His previous movie Love features unsimulated sex though with invented characters. As with the violence of his other movies he wanted to show the reality of love.
I spoke to Noé in Cannes for that film too. He said the film’s much-discussed 3D ejaculation scene was 70 percent as it happened and that he added one additional spray squarely aimed at the audience. The film thrust then-unknown actor Karl Glusman (now Zoe Kravitz’s fiancé) into the spotlight. Interestingly in Climax there is sex but no genitalia on display as with Love.
Argentina-born Noé, an atheist, is married to French filmmaker Lucile Hadzihalilovic, though will not discuss his personal life. He says he “loves kids, but I have no kids and no abortions either.”
“I have the most normal life in the world, but to all the rest of the people I’m totally out of my mind.”
I suggest that making movies is his escape from normality.

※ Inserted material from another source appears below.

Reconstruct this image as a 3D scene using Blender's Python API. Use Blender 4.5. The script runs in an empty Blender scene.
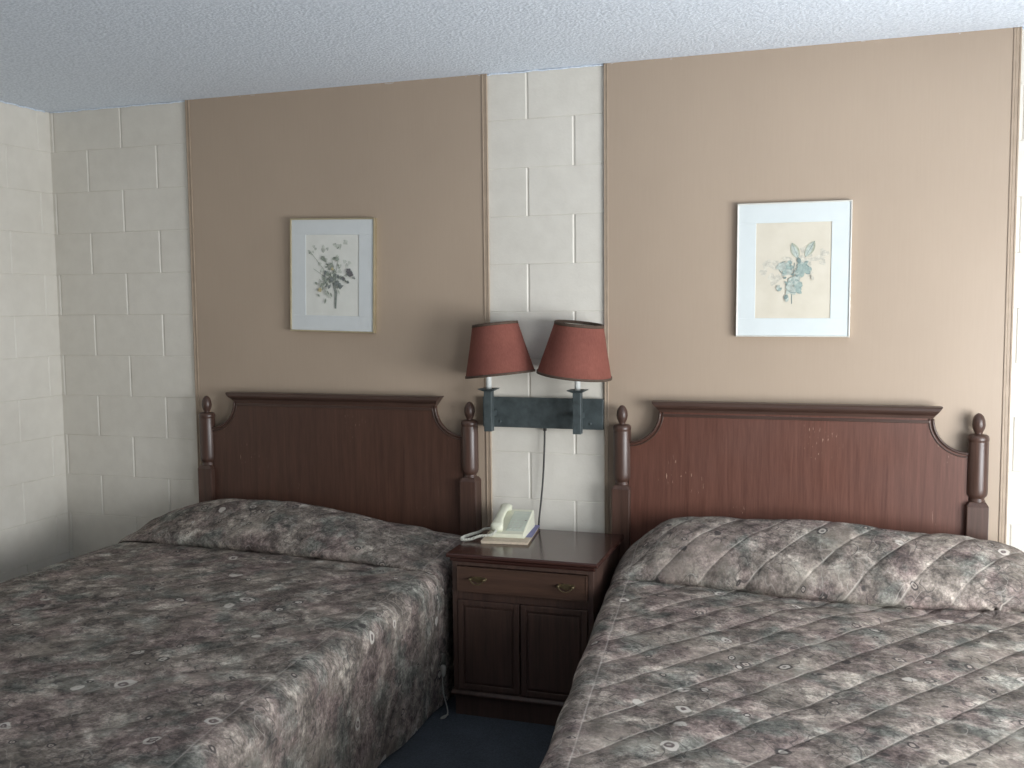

“Marriage, is it normal? Having kids, is it normal? Partying every week for me is normal.”
In terms of his drug usage Noé explains how and why he has used psychedelics.
“I’m curious. I like this sentence by Nietzsche, how any experience that ‘doesn’t kill you makes you stronger’. Especially when I was doing research for Enter the Void I was trying almost every psychedelic I could find. Images. Images. Probably I was just lying to myself,” he chuckles. “Maybe it was just in order to enjoy my research and I needed to have a project to justify my research.
“The problem is most people are afraid of dying, afraid of losing control. Psychedelics open your mind in that sense even if you can have bad trips. You become more fearless when you open your mind a little bit with psychedelics.”